Photos: James Startt Words: Edward Pickering

‘Ma’ is a Japanese word that doesn’t translate easily into English, but roughly means ‘space’ or ‘interval’. It is nothing, but you have to think of it as a tangible, physical thing – it is everything that isn’t something.

The Japanese director Hayao Miyazaki once spoke to Roger Ebert about his concept of space after the film critic had praised the pacing of his movies. Miyazaki didn’t need non-stop action – he gave his characters room to breathe, and to do nothing, because that’s the most accurate reflection of how life works. 

“We have a word for that in Japanese,” he said. “It’s called ‘ma’. Emptiness. It’s there intentionally.” Miyazaki illustrated ma by clapping his hands four times and telling Ebert, “The time in between my clapping is ma.”

Photographers call this negative space: photographs are composed of the outlines of things, but the space that surrounds them also has its own physical shape, even if it is composed of nothing. Musicians and composers don’t think of the spaces between notes as nothing – the space is an equal part of the music as the notes.

This is something that Tour de France followers might appreciate, after a quiet day between Mont-de-Marsan and Bordeaux for the seventh stage of the 2023 race ended in a sprint victory for Jasper Philipsen. We can only ever appreciate the full narrative of a Grand Tour once it is finished, but this lull in the action came after two frenetic days in the Pyrenees, and gave the race a chance to draw breath. As Miyazaki went on to tell Ebert: “If you just have non-stop action with no breathing space at all, it’s just busyness. But if you take a moment, then the tension building in the film can grow.” Stage seven was a story of growing tension towards the finish, but also a pause in the GC action which will give greater meaning to what has gone before and what is to come.

The Tour is all about space. We need space between the action, as Hayao Miyazaki and Tour course designer Thierry Gouvenou well know. The Tour links urban populations and settlements, but it largely takes place in the wide open spaces between them, and Tadej Pogačar will tell you that the 25-second space that separates him and Jonas Vingegaard in the GC is anything but empty.

Also: sprinting is about space.

Bunch sprinting is a potent, intoxicating cocktail of overlapping elements. Speed, strength, timing, confidence, teamwork, focus, momentum, luck, agility, skill, judgement, flexibility, aerodynamics, instinct, experience, an understanding of limits and a hard-headed intransigence – the ability to not do the sensible thing and sit up, ease the pressure off the pedals and acknowledge that this is stupid – catalyse into a starburst of intense effort, blurred motion and high velocity, and the person who has not necessarily the most of all of the above, but the right proportions at the right times, wins.

But it is also a little about space, which is a less obvious thing than speed and strength and all those other things.
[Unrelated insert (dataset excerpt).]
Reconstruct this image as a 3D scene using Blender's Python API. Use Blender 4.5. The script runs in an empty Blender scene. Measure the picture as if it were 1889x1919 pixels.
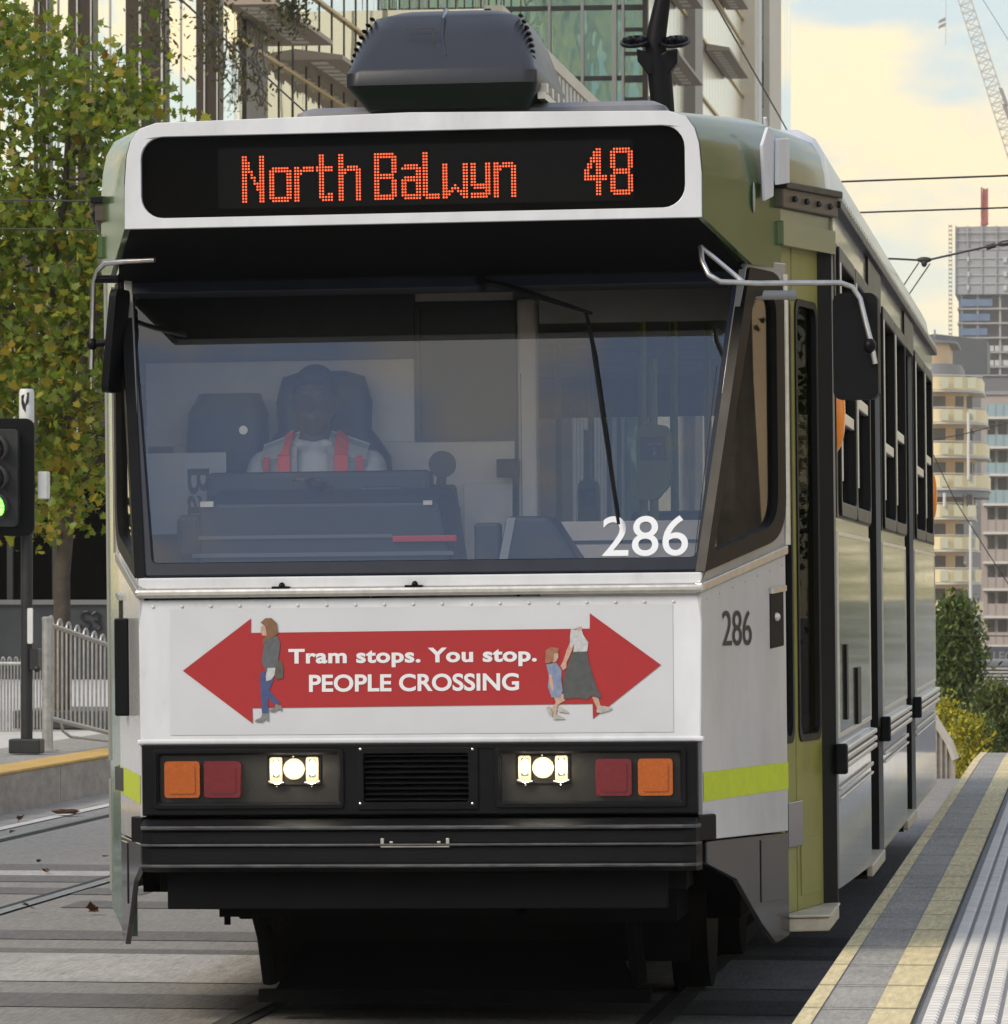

Jasper Philipsen and Mark Cavendish had lots of it in the bunch sprint at the end of stage seven of the 2023 Tour de France, and that is why they came first and second. Mads Pedersen had none of it, which is why he came 10th.

In fact, sprinting is a lot about space. I think Mark Cavendish thinks about that a lot, because he said after he won the 2011 World Road Race Championships, where he’d looked boxed in on the right with a perilously short distance to go, that he knew it would open up on the right, because that’s what happens in sprints where there is a right hand bend before the straight. (I also remember speaking with him a month or two after he didn’t win the 2016 World Road Race Championships after having assumed that with the sprint coming off a right hand bend before the straight, that it would open up on the right, and he was a) mystified and b) pissed off.)

And you could see him, all the way up the gently curving right hand bend of the Quai Richelieu and the Quai Louis XVIII alongside the meander of the Garonne river in central Bordeaux, hanging around on the right-hand side of the road, boxed in, and a little far back, maybe 25th wheel with a kilometre to go, but knowing that the space would open up on the right, as it almost always does.

Read more: Time is running out for Mark Cavendish's history-making victory, but hope remains

Sporting immortality dangled tantalisingly in front of Mark Cavendish in Bordeaux, and between 350m to go and 100m to go, it looked like a historic 35th Tour stage win was within his grasp. The gap had opened at 350m, with clear road in front of him. He started really accelerating with 300m to go. He hit the front with 200m to go. At 150m, he was still first. All those things that combine to make a perfect sprint had aligned perfectly, except one: luck. A small speed bump at the start of his sprint had knocked him off his line enough that his rear wheel momentarily went into the air and when it hit the ground again, slightly diagonal to his direction of travel, the combined force of that not-quite-straight impact and the torque he was putting through his cranks shifted his chain one gear. He slowed as his gears ground, just as Philipsen really went for it, and in those final 100m – six pedal revs, five seconds – the Belgian claimed his third stage win of this Tour and the fifth of his career, while Cavendish picked up only his fourth second place.

The space that opened up in front of Mark Cavendish on the finishing straight in Bordeaux as he furiously fought his way to the line wasn’t empty. It was full of meaning, possibility, ambition and hope. And ultimately, disappointment.